In the case of hydroelectric power, Bitcoin mining operations are equivalent to the water needed to fill over 660,000 Olympic-sized swimming pools, enough to meet the current water needs of over 300 million people in sub-Saharan African rural areas. Additionally, the global land footprint of Bitcoin mining activities during this period is 1.4 times the size of Los Angeles.
Notably, the research also reveals a strong correlation between the price of Bitcoin and energy consumption for Bitcoin mining. Specifically, Bitcoin’s price increase of 400% from 2021 to 2022 led to a 140% increase in the global Bitcoin mining network’s energy consumption.
2. The Necessity of Legal Framework
It’s essential to note that these findings do not encourage the use of digital assets. Rather, they advocate for investments in legal interventions and technological advancements to improve the efficiency of the global financial system without causing harm to the environment.

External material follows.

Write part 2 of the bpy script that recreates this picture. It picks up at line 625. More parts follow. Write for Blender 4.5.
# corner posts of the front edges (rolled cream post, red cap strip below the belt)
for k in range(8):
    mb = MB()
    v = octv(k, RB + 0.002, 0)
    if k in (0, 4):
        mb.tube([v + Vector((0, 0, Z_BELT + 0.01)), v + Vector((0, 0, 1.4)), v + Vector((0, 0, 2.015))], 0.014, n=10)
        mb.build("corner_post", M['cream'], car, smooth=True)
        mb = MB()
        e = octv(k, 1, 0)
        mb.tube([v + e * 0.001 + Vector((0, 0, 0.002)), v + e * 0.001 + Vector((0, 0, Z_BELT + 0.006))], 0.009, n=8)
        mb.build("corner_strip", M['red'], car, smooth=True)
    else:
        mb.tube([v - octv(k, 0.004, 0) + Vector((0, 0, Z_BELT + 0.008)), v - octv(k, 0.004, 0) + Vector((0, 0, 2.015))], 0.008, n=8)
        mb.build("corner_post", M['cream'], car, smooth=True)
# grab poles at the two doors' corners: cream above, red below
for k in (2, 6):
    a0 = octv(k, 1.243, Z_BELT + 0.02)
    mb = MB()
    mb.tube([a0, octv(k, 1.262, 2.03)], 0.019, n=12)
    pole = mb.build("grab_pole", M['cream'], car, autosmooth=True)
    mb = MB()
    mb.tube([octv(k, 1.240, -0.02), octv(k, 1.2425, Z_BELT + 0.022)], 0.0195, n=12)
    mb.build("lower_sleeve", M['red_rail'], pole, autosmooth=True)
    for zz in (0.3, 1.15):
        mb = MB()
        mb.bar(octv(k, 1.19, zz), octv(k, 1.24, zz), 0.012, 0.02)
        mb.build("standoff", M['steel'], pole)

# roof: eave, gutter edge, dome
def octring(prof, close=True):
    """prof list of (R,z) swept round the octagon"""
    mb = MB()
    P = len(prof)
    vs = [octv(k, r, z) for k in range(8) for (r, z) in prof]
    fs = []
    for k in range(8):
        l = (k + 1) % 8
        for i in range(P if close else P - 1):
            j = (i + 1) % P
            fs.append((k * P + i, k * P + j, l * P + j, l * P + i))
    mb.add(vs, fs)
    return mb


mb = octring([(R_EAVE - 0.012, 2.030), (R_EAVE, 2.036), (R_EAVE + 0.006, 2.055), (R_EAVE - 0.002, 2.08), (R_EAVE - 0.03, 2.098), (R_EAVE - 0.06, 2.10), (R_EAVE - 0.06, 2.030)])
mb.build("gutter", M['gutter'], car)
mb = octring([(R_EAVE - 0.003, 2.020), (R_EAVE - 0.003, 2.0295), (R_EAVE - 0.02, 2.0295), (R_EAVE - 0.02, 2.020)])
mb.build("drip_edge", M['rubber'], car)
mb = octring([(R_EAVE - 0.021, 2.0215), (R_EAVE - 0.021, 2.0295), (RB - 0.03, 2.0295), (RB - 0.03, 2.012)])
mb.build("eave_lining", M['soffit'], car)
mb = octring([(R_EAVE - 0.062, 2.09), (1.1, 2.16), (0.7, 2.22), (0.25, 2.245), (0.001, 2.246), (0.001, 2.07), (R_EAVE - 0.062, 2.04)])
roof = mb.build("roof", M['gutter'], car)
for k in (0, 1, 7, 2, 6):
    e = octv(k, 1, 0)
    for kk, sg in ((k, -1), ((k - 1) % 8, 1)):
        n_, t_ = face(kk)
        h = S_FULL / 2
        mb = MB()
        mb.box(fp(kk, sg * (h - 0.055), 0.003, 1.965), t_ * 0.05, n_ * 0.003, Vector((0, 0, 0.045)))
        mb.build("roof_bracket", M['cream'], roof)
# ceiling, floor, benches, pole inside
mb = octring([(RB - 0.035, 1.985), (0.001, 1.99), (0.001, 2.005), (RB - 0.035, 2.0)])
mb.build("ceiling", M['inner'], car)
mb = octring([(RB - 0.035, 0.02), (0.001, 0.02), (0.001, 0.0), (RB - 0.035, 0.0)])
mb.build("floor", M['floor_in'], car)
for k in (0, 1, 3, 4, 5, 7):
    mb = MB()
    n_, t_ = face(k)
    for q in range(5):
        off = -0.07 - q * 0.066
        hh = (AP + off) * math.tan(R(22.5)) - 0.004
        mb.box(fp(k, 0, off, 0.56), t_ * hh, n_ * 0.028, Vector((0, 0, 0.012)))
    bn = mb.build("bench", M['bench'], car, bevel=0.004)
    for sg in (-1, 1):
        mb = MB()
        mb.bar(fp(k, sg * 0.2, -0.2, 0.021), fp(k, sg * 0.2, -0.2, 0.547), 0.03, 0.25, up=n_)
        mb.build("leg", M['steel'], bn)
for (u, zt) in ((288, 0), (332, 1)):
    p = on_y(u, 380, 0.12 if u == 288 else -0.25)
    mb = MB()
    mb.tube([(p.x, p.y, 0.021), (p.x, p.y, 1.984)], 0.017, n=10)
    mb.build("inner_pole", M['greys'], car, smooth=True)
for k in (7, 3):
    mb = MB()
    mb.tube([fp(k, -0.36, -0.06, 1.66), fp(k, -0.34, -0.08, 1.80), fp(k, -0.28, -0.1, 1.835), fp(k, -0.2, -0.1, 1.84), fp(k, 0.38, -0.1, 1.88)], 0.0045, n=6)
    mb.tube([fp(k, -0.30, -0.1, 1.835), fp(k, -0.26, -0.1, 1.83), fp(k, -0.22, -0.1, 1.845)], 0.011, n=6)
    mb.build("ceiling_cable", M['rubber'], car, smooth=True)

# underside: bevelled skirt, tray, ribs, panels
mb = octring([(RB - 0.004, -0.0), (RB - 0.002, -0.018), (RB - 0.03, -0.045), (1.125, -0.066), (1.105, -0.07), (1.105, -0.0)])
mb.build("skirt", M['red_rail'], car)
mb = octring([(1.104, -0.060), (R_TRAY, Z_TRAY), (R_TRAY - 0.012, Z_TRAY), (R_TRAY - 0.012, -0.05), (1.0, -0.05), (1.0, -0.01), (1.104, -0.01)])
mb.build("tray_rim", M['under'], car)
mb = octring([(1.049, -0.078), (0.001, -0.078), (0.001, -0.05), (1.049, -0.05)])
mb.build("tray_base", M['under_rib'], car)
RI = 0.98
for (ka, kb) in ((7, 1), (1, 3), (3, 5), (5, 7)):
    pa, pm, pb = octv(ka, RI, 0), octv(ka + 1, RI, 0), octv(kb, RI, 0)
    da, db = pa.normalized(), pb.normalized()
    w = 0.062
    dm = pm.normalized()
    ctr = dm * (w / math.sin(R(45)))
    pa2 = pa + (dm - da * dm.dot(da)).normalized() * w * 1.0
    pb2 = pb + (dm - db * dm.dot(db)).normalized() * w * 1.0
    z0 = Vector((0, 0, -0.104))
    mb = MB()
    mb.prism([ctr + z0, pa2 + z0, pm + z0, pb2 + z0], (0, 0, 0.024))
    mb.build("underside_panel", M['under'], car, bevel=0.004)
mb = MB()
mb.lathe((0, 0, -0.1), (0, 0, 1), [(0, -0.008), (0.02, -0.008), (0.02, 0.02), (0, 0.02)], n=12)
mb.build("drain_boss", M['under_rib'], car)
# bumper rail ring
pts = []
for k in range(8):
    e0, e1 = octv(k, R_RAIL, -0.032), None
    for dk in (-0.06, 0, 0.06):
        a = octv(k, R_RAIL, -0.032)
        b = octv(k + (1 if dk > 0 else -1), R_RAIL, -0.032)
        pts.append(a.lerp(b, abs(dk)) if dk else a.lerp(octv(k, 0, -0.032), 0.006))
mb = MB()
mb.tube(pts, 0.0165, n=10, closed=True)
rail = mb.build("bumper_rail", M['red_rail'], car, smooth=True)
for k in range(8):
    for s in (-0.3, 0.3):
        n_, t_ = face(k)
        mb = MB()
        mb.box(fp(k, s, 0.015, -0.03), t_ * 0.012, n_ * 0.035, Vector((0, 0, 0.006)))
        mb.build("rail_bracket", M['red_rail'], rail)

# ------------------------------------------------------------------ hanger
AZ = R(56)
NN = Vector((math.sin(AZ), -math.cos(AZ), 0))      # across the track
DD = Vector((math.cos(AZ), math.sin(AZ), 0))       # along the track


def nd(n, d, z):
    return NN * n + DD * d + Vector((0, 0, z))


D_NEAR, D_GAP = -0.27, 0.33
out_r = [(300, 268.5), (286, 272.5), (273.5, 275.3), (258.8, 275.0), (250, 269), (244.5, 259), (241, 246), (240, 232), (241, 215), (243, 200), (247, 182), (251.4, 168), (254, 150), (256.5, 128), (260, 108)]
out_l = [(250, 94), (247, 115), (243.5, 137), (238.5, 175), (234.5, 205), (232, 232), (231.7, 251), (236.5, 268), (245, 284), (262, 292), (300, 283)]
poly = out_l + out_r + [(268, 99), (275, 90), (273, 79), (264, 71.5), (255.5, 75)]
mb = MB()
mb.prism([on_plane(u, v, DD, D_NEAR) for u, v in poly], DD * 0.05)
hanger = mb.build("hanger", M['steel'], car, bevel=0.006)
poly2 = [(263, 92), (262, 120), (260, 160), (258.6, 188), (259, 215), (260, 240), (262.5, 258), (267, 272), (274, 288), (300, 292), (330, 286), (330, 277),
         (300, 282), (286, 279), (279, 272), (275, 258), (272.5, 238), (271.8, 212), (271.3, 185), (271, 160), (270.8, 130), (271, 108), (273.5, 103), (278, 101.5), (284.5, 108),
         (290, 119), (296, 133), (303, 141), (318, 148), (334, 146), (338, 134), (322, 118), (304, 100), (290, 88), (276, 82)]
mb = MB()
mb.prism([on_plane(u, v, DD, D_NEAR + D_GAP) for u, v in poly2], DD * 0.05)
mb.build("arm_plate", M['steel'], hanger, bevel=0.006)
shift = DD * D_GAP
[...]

“Technological innovations often come with unforeseen consequences, and Bitcoin is no exception. Our findings do not promote the use of digital assets. Instead, they encourage us to invest in legal interventions and technological advancements to enhance the efficiency of the global financial system without harming the environment.” — Professor Kaveh Madani, Head of the Research Group
Interestingly, China has emerged as the largest Bitcoin mining nation, followed by the United States, Kazakhstan, Russia, Malaysia, Canada, Germany, Iran, Ireland, and Singapore.
In light of these findings, United Nations scientists have proposed a series of recommendations to governments to monitor and minimize the environmental impact of cryptocurrencies. They also support investments in energy-efficient digital currencies that have a lesser negative impact on the environment.